Just something I thought of when I read the message, could be completely wrong of course ;D.
Sorry, I ment to post that completly slipped my mind.
I have a base of 0x40000000 and a limit of 0xFFFF (4Gb as granuality bit is high) for my code and data segment. Then i have a selector of 0x0 and a limit of 0xFF for my Stack.
The C00 is to make it so that it translates to 0xB8000 when added to teh selector. This seems to work as i can write to the screen but i can't get a loop to go through and access each byte one after the other. I am wondering if this is a problem between with the way an index for an array is added to the base to calculae the address and the GDT?
the GDT content is only used when the segment is loaded. The translation is applied only once the effective address has been computed (so it's independent from the actual addressing mode: based, indexed, indirect, direct, whatever ...)
Is there anyway to get ndisasmw.exe to output to a file. I don't really fancy typing it out. Also how do you know how much is data of the COFF files that are output and how much is code?
You should definitely get a disassembly, and a register dump from Bochs -- it would be useful to find the value of ESP, and all the segment base addresses, limits and flags.

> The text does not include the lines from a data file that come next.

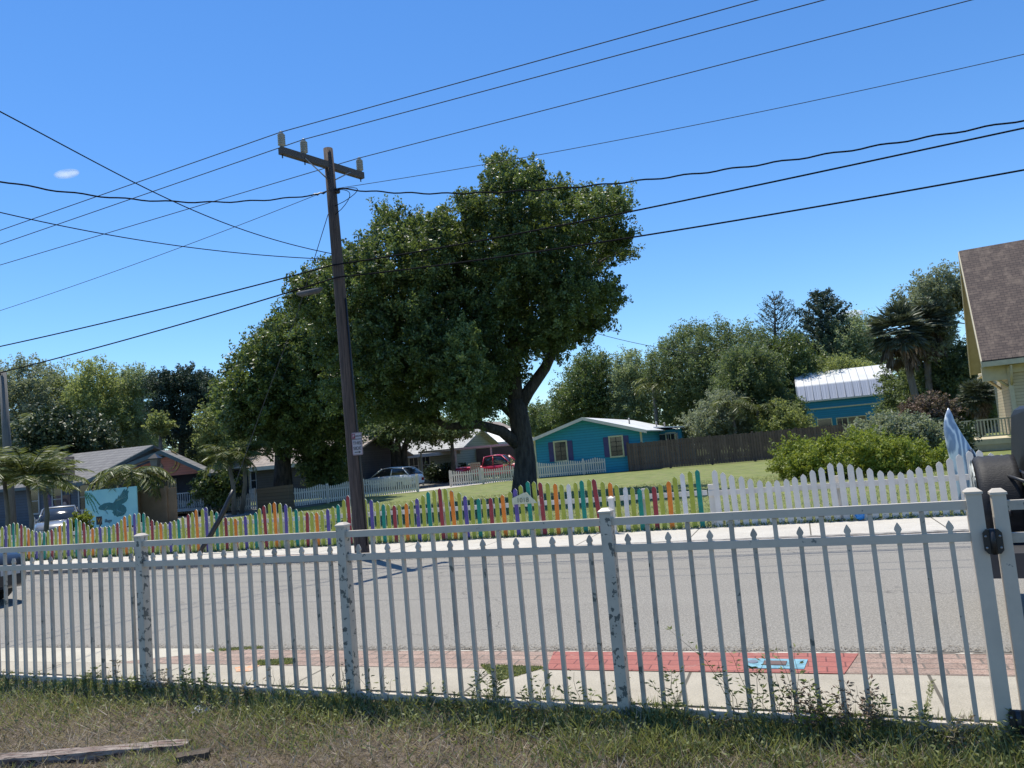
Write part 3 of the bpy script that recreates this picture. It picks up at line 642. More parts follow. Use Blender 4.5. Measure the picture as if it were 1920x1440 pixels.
# ------------------------------------------------------------------ small white fences by the houses
def pfence(label, P0, P1, h=.95, sp=.135, w=.04, per=13, amp=.14, post_every=2.4, stops=True, group=None, mat=WHITE, name='picket_fence'):
    a = np.array([*P0[:2], 0.]); b = np.array([*P1[:2], 0.]); L = np.linalg.norm(b-a); X = (b-a)/L; Y = np.array([-X[1], X[0], 0])
    f = lambda p, q, r: a+X*p+Y*q+np.array([0, 0, r])
    t = thing(name, label, 'fence', tuple((a+b)/2), math.atan2(X[1], X[0]), group)
    m = MB(f); n = int(L/sp)
    for i in range(n+1):
        x = (i % per)/per; hh = h-amp+amp*abs(2*x-1)**1.5; m.m = 0; u = i*L/n; z1 = .06+hh
        m.prism([(u-w, .06), (u+w, .06), (u+w, z1-.05), (u, z1), (u-w, z1-.05)], -.02, 0)
    obj('picket_panel', m, mat, t)
    for z in (.18, h*.68):
        m = MB(f); m.box(0, L, .003, .04, z, z+.08); obj('rail', m, mat, t)
    k = max(1, round(L/post_every))
    for i in range(k+1):
        m = MB(f); u = L*i/k; m.box(u-.05, u+.05, .042, .14, 0, h+.03); obj('post', m, mat, t)
    return t
pfence('white picket fence beneath the windows of the turquoise cottage', G(1010, 897.5), G(1182, 883))
pfence('white picket fence in front of the red pickup truck', G(845, 913), G(968, 903))
pfence('white picket fence in front of the parked white car', G(684, 934), G(785, 922.5), .98)
pfence('white picket fence between the brown plank board and the utility pole', G(546, 953), G(682, 935), .95)
pfence('short white picket fence left of the brown plank board', G(330, 966), G(482, 957), .8)
pfence('white picket fence behind the leaning guy wire guard', G(336, 950), G(478, 940), .85)
pfence('white picket fence under the palms before the mural wall', G(58, 1003), G(162, 992), .8, per=7, amp=.3)

# ================================================================== UTILITY POLE AND WIRES
pb = G(680, 1047, .0); pu_, pt_, _ = ut(pb); TP = pt_
ptop = at(615, 279, pb[1]+.02)
pole = thing('utility_pole', 'dark wooden utility pole with a crossarm leaning slightly over the far kerb', 'utility pole', (pb[0], pb[1], 0))
def pp(k): return pb+(np.array(ptop)-pb)*k      # point up the pole, k in 0..1
m = MB(); m.tube([tuple(pp(k)) for k in (-.03, 0, .2, .5, .8, 1)], [.135, .135, .125, .115, .10, .088], 14); obj('shaft', m, CREOS, pole)
m = MB(); m.tube([tuple(pp(k)+np.array([.118-.02*k, -.07, 0])) for k in (.03, .2, .4, .62)], .017, 6); obj('conduit', m, BLACKM, pole)
za = 7.35; a1, a2 = G(525, 282, za), G(680, 330, za); ad = (a2-a1)/np.linalg.norm(a2-a1); pc = pp(.957)
off = np.array([ad[1], -ad[0], 0])*.14
ca_ = a1-off*0; m = MB(lambda a, b, h: a1+ad*a+np.array([ad[1], -ad[0], 0])*b+np.array([0, 0, h])); LA = np.linalg.norm(a2-a1)
m.box(0, LA, -.05, .05, -.062, .062); arm = obj('crossarm', m, WOODX, pole)
def armp(a, h, b=0): return a1+ad*a+np.array([ad[1], -ad[0], 0])*b+np.array([0, 0, h])
sh = float((pc-a1)@ad)
for e in (sh-.62, sh+.45):
    m = MB(); q = pp(.915); m.tube([tuple(armp(e, -.03, .06)), tuple((q[0], q[1], q[2]))], .012, 5); obj('brace', m, STEEL, pole)
ins = []
for a in (.045, sh*.46+.02, LA-.06):
    m = MB(); base = armp(a, .062)
    prof = [(.035, 0), (.04, .03)]
    for k in range(6): prof += [(.045, .04+k*.035), (.068, .048+k*.035), (.068, .058+k*.035), (.046, .066+k*.035)]
    prof += [(.05, .255), (.03, .275), (.035, .29), (.012, .31)]
    m.lathe(base, prof, 14); i_ = obj('insulator', m, PORC, pole); m = MB(); m.tube([tuple(armp(a, -.13)), tuple(armp(a, -.062))], .012, 6); obj('bolt', m, BLACKM, i_); ins.append(base+np.array([0, 0, .29]))
m = MB(); q = pp(.888); m.lathe((q[0]+.12, q[1]-.04, q[2]-.04), [(.03, 0), (.05, .02), (.05, .06), (.03, .08)], 10); obj('spool_insulator', m, BLACKP, pole)
for k, (x, z) in enumerate(((.30, .24), (.45, .16))):
    m = MB(); m.tube([tuple(q+np.array([.06+x*math.sin(t*math.pi)**.8, -.1, .02-z*2*t+.12*math.sin(t*math.pi)])) for t in [j/10 for j in range(11)]], .007, 5); obj('jumper_wire', m, BLACKW, pole)
# splice bundle on the left of the pole
m = MB(); m.tube([tuple(q+np.array([-.10-.05*j, -.03*j, .02-.018*j+.01*(-1)**j])) for j in range(6)], [.012, .022, .014, .024, .014, .01], 6); obj('clamp', m, BLACKP, pole)
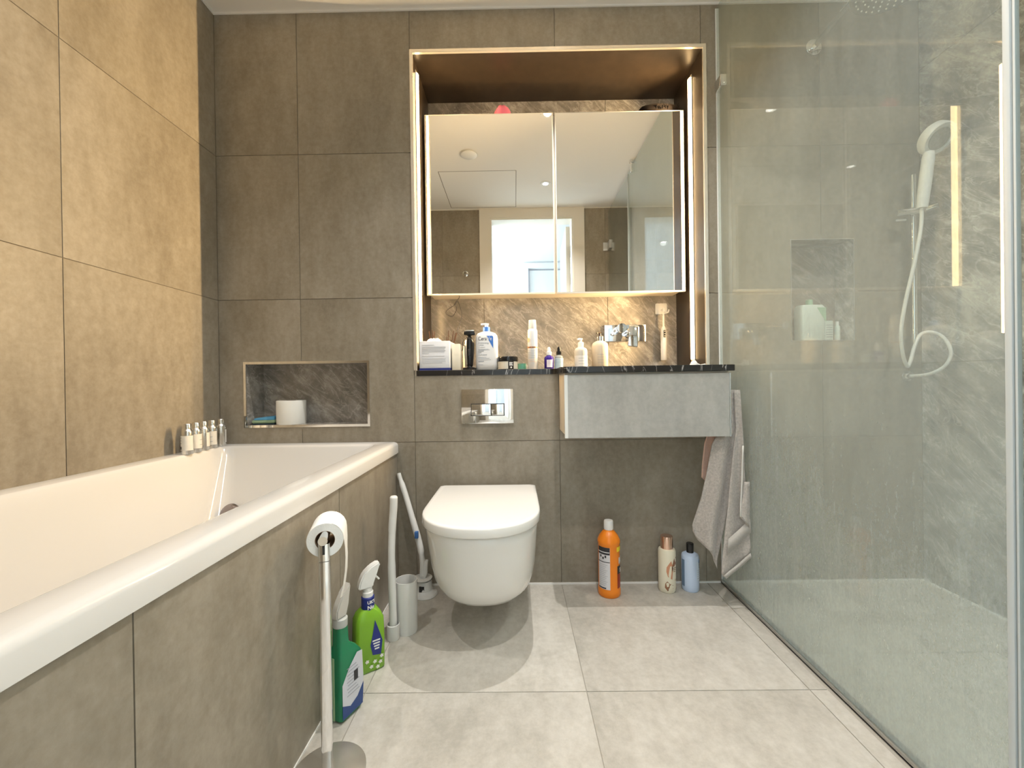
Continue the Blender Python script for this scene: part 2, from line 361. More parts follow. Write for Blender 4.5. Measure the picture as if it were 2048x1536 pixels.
# white silicone joints at the floor
bm = bmesh.new(); add_box(bm, (-.512, -.006, 0), (.82, 0, .006)); add_box(bm, (.845, -.006, 0), (XR, 0, .006)); add_box(bm, (XR-.006, YB, 0), (XR, -.006, .006))
add_box(bm, (-.515, YB, 0), (-.509, -.006, .005))
struct(link('trim_2', bm, SILI), 'white silicone joint along the floor')

# vanity recess: quartzite back, bronze sides and soffit
def lining(name, r, depth, back, side, label, base=True):
    x0, x1, z0, z1 = r
    root = thing(name, label, 'niche'); root['kind'] = 'structure'; del root['category']
    box('side_panel', (x0-.02, .001, z0-.02), (x0+.0005, depth+.02, z1+.02), side, root)
    box('side_panel', (x1-.0005, .001, z0-.02), (x1+.02, depth+.02, z1+.02), side, root)
    box('soffit', (x0+.0006, .001, z1-.0005), (x1-.0006, depth+.02, z1+.02), side, root)
    if base: box('sill', (x0+.0006, .001, z0-.02), (x1-.0006, depth+.02, z0+.0005), side, root)
    return root
vn = lining('trim_3', NICHE, .31, QUARTZ, BRONZE, 'lit recess in the back wall over the basin unit', base=False)
for a, b in ((NICHE[0], -.165), (-.165, .44), (.44, NICHE[1])):
    for c, d in ((NICHE[2]-.02, 1.55), (1.55, NICHE[3])):
        box('tile', (a+.001, .31, c+.001), (b-.001, .322, d-.001), QUARTZ, vn)
box('joint_backing', (NICHE[0], .3125, NICHE[2]-.02), (NICHE[1], .33, NICHE[3]), GROUT, vn)
CHR2 = None
bn = lining('trim_4', BN, .12, QUARTZ, QUARTZ, 'small stone-lined recess above the bath')
box('back_panel', (BN[0], .12, BN[2]), (BN[1], .14, BN[3]), QUARTZ, bn)
sn = lining('trim_5', SN, .10, QUARTZ2, QUARTZ2, 'upright stone-lined recess inside the shower')
box('back_panel', (SN[0], .10, SN[2]), (SN[1], .12, SN[3]), QUARTZ, sn)
def edge_frame(name, r, wd, m, label, sides='ltrb', proud=.002, dep=.02):
    x0, x1, z0, z1 = r; bm = bmesh.new()
    if 'l' in sides: add_box(bm, (x0-wd, -proud, z0-(wd if 'b' in sides else 0)), (x0, dep, z1+wd))
    if 'r' in sides: add_box(bm, (x1, -proud, z0-(wd if 'b' in sides else 0)), (x1+wd, dep, z1+wd))
    if 't' in sides: add_box(bm, (x0, -proud, z1), (x1, dep, z1+wd))
    if 'b' in sides: add_box(bm, (x0, -proud, z0-wd), (x1, dep, z0))
    return struct(link(name, bm, m), label)
edge_frame('trim_6', NICHE, .011, CREAMM, 'pale metal edging around the lit recess', 'ltr', proud=.003, dep=.0005)
bm = bmesh.new(); x0, x1, z0, z1 = NICHE
add_box(bm, (x0, -.002, z0), (x0+.002, .006, z1-.002)); add_box(bm, (x1-.002, -.002, z0), (x1, .006, z1-.002)); add_box(bm, (x0, -.002, z1-.002), (x1, .008, z1))
struct(link('trim_7', bm, CREAMM), 'chrome inner lip of the lit recess')
edge_frame('trim_8', BN, .010, CHROME, 'chrome edging around the recess over the bath', proud=.003, dep=.0008)
edge_frame('trim_9', SN, .003, STEEL, 'thin steel edging around the shower recess', proud=.001, dep=.0005)
# rear doorway: architrave, lining, hall beyond
D = DOORH
dr = thing('door_1', 'white door frame of the bathroom doorway', 'door'); dr['kind'] = 'structure'; del dr['category']
bm = bmesh.new()
add_box(bm, (D[0]-.108, YB, 0), (D[0]-.012, YB+.018, HROOM)); add_box(bm, (D[1]+.012, YB, 0), (D[1]+.111, YB+.018, HROOM)); add_box(bm, (D[0]-.012, YB, D[3]+.012), (D[1]+.012, YB+.018, HROOM))
link('architrave', bm, WOODW, dr)
bm = bmesh.new()
add_box(bm, (D[0]-.03, YB-.13, 0), (D[0], YB+.008, D[3]+.03)); add_box(bm, (D[1], YB-.13, 0), (D[1]+.03, YB+.008, D[3]+.03)); add_box(bm, (D[0], YB-.13, D[3]), (D[1], YB+.008, D[3]+.03))
link('door_lining', bm, WOODW, dr)
for z in (1.78, 2.03, .25):
    h = box('hinge', (D[1]-.003, YB-.125, z-.05), (D[1], YB-.09, z+.05), STEEL, dr)
lf = box('door_leaf', (0, -.04, .01), (.70, 0, 2.27), WOODW, dr, loc=(D[1]+.005, YB-.135, 0), rot=(0, 0, math.radians(-88)))
box('handle_plate', (.62, -.05, .95), (.65, -.04, 1.1), STEEL, lf)
hl = thing('wall_hall', 'white hallway beyond the bathroom door', 'hall'); hl['kind'] = 'structure'; del hl['category']
HX0, HX1, HY0 = -1.70, 1.75, -3.27
bm = bmesh.new(); add_box(bm, (HX0-.1, HY0, -.1), (HX1+.1, YB-.12, -.001)); link('hall_floor', bm, mat('pale_oak_floor', (.50, .44, .37), .35, noise=.15, nscale=8), hl)
box('hall_ceiling', (HX0-.1, HY0, HROOM), (HX1+.1, YB-.12, HROOM+.08), HALLP, hl)
bm = bmesh.new()
for q in rects(HX0-.1, HX1+.1, -.1, HROOM+.1, [(.17, .97, -.2, 2.30)]): slab(bm, 'y', q, HY0-.1, HY0)
link('hall_far_wall', bm, HALLP, hl)
box('hall_right_wall', (HX1, HY0, -.1), (HX1+.1, YB-.12, HROOM+.1), HALLP, hl)
bm = bmesh.new()
for q in rects(HY0, YB-.12, -.1, HROOM+.1, [(-3.1, -2.0, .35, 2.25)]): slab(bm, 'x', q, HX0-.1, HX0)
link('hall_left_wall', bm, HALLP, hl)
bm = bmesh.new()
for q in rects(XL-.6, XR+.3, -.1, HROOM+.1, [(D[0]-.03, D[1]+.03, -.2, D[3]+.03)]): slab(bm, 'y', q, YB-.126, YB-.121)
link('hall_near_wall', bm, HALLP, hl)
d2 = thing('door_2', 'white panelled door across the hallway', 'door'); d2['kind'] = 'structure'; del d2['category']
box('door_leaf', (.19, HY0-.05, 0), (.95, HY0-.02, 2.28), HALLP, d2)
bm = bmesh.new(); add_box(bm, (.10, HY0, 0), (.17, HY0+.02, HROOM-.02)); add_box(bm, (.97, HY0, 0), (1.04, HY0+.02, HROOM-.02)); add_box(bm, (.17, HY0, 2.30), (.97, HY0+.02, HROOM-.02)); link('architrave', bm, HALLP, d2)
wn = thing('window_1', 'tall white-framed window in the hallway', 'window'); wn['kind'] = 'structure'; del wn['category']
bm = bmesh.new()
for a, b in (((-3.1, .35), (-3.05, 2.25)), ((-2.05, .35), (-2.0, 2.25)), ((-3.05, .35), (-2.05, .40)), ((-3.05, 2.20), (-2.05, 2.25)), ((-2.57, .40), (-2.53, 2.20))):
    add_box(bm, (HX0-.07, a[0], a[1]), (HX0-.03, b[0], b[1]))
link('frame', bm, WPLA, wn)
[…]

If you're disassembling COFF or other files, objdump is better, as long as you don't mind reading AT&T syntax. ndisasm gets confused by the file headers.
You - now that you put it that way, I had the same problem when I did array indexing for the video memory. As in your case, this also worked fine:
char *vidmem = (char *)0XB8000;
for ( i=0; i <= 25*80*2; i++ )
{
*vidmem++= somechar;
*vidmem++= someattr;
}
Just like you, when indexing by array vidmem, yeilded unpredictable results. But just incrementing the pointer worked fine. Until now, I never gave a second thought about it. This was quite awhile ago when I was still getting used to realmode addressing, and I chalked my error up as a "realmode addressing quirk" I did not understand. Now looking back, I guess I understand realmode addressing pretty well, but I still do not understand why the array indexing did not work.
Tim is right, the asm results should yield some answers, but I do not have time to look right now. If noone else comes up with the answer I'll try and look this weekend.
short vs. char does not explain the issue here. A short would just index you through the array in character+attribute pairs instead of indexing each one indavidually (char, attr, char, attr...etc.). They are each 8 bit values.
Now that I re-read the post, I think my problem was different. My problem had to be real-mode addressing related. That does not explain anything about the problem this post is about. Sorry for screwing up the conversation flow there.
I finally figured out how to get it to output to a file. I knew there was a way to redirect output i just couldn't remeber how to do it but sorted that now.